RAW DATA:
>> BEGIN

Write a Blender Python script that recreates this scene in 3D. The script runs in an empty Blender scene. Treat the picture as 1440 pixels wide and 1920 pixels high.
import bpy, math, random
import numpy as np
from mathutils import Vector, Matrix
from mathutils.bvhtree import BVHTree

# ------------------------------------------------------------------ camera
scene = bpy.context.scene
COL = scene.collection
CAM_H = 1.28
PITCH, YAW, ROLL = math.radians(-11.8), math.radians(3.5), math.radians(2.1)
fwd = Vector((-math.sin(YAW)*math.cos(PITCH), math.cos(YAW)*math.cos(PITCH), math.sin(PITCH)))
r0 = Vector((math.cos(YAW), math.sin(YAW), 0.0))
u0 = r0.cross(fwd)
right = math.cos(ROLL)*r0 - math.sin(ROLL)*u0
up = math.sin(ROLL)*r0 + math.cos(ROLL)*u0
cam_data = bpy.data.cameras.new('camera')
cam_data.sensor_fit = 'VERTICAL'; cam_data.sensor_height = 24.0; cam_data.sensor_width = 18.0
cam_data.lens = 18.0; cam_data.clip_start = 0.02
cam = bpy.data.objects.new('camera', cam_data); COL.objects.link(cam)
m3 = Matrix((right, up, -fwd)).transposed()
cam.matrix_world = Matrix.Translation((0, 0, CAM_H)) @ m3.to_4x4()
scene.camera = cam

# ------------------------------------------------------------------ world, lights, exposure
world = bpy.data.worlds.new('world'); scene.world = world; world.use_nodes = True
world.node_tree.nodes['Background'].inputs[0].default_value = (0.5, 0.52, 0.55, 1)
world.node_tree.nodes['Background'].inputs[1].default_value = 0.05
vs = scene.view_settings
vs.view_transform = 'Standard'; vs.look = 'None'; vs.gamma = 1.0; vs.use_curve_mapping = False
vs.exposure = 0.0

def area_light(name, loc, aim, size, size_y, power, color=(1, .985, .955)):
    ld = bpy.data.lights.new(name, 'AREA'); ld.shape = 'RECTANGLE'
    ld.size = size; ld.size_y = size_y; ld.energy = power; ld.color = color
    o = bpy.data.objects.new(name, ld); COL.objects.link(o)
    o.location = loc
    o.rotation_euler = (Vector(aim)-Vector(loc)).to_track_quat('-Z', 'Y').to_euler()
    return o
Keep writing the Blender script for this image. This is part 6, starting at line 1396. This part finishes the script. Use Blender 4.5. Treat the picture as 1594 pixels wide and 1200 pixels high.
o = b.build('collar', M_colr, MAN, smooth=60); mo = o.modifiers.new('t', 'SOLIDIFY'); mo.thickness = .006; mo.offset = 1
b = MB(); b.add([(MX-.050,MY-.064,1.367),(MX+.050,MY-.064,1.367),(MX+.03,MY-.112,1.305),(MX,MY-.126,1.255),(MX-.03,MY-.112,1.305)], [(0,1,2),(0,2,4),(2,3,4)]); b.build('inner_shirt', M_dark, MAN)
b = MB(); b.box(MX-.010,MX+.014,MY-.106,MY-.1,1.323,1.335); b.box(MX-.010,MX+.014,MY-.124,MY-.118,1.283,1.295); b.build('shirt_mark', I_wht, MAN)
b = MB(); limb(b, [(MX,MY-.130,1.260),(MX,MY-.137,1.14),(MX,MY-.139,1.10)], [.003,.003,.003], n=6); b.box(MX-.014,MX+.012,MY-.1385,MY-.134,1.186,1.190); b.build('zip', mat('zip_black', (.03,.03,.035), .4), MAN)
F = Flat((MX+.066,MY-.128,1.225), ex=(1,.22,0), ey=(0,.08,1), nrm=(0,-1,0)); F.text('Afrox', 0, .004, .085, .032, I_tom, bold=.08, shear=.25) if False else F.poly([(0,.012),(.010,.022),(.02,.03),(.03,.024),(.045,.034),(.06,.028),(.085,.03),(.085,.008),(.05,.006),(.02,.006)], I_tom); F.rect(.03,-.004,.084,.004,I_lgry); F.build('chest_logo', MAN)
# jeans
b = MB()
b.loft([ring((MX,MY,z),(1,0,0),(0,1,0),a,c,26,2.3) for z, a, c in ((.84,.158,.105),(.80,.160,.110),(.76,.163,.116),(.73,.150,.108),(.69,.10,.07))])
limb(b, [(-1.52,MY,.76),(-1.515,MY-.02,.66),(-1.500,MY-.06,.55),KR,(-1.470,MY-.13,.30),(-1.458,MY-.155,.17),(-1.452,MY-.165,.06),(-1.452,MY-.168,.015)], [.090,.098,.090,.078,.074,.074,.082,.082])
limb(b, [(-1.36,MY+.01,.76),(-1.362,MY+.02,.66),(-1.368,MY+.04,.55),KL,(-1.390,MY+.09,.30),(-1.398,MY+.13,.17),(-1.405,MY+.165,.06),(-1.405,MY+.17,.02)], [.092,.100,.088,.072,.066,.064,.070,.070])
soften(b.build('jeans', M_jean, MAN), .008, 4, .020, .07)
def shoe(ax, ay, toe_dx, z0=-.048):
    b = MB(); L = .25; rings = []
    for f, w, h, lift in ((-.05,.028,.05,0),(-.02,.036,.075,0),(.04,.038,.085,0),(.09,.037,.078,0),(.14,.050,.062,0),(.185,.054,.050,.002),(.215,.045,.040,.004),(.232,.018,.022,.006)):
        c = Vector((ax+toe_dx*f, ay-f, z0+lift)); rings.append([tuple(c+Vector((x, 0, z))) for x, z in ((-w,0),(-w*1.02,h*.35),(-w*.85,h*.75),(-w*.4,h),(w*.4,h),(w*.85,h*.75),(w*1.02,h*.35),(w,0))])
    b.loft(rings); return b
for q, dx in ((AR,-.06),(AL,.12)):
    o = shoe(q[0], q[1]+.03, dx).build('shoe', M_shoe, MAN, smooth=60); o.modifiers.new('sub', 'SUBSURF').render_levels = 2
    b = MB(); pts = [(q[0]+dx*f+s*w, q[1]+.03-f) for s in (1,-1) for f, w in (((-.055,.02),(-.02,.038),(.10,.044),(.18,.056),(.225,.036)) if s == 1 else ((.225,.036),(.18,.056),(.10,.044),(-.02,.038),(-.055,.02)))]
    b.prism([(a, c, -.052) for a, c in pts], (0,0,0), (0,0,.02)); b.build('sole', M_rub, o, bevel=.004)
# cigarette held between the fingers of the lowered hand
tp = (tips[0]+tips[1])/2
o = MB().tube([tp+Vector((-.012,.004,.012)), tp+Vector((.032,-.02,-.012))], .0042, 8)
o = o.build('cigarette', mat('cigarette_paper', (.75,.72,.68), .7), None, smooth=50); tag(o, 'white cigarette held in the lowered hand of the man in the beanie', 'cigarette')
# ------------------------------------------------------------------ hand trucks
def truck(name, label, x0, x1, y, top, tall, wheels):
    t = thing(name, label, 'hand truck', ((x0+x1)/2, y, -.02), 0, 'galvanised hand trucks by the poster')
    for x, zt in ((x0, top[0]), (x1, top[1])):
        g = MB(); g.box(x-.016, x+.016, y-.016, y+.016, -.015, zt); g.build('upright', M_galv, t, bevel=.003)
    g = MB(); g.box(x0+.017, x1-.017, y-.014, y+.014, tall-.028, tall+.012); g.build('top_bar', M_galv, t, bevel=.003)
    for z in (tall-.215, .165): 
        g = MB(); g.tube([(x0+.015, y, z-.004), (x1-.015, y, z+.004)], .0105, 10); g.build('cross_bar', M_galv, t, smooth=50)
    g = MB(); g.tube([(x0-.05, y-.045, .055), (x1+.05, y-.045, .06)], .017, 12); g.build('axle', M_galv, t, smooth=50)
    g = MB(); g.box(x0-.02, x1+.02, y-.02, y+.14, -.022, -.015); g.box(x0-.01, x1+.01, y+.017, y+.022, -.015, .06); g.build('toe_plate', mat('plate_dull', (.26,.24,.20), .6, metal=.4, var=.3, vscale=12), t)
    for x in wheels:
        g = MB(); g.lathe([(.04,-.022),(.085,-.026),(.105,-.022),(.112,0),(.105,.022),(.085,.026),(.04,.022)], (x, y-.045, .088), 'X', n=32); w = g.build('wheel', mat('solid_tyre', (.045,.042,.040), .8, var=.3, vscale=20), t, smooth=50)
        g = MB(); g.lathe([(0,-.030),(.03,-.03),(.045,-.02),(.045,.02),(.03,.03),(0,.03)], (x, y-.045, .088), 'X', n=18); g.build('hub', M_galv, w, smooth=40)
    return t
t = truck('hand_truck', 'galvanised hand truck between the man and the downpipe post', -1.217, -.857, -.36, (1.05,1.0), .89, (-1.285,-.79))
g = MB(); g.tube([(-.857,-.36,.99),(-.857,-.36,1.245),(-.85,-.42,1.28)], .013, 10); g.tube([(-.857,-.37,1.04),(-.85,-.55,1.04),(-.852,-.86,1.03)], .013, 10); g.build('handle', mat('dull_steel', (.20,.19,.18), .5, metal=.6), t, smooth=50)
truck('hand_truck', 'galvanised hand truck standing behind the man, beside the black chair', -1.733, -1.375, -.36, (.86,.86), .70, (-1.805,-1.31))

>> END

AIM:
How many of the lines above include the string "picture"? Answer with the number only.

SOLUTION BELOW:
2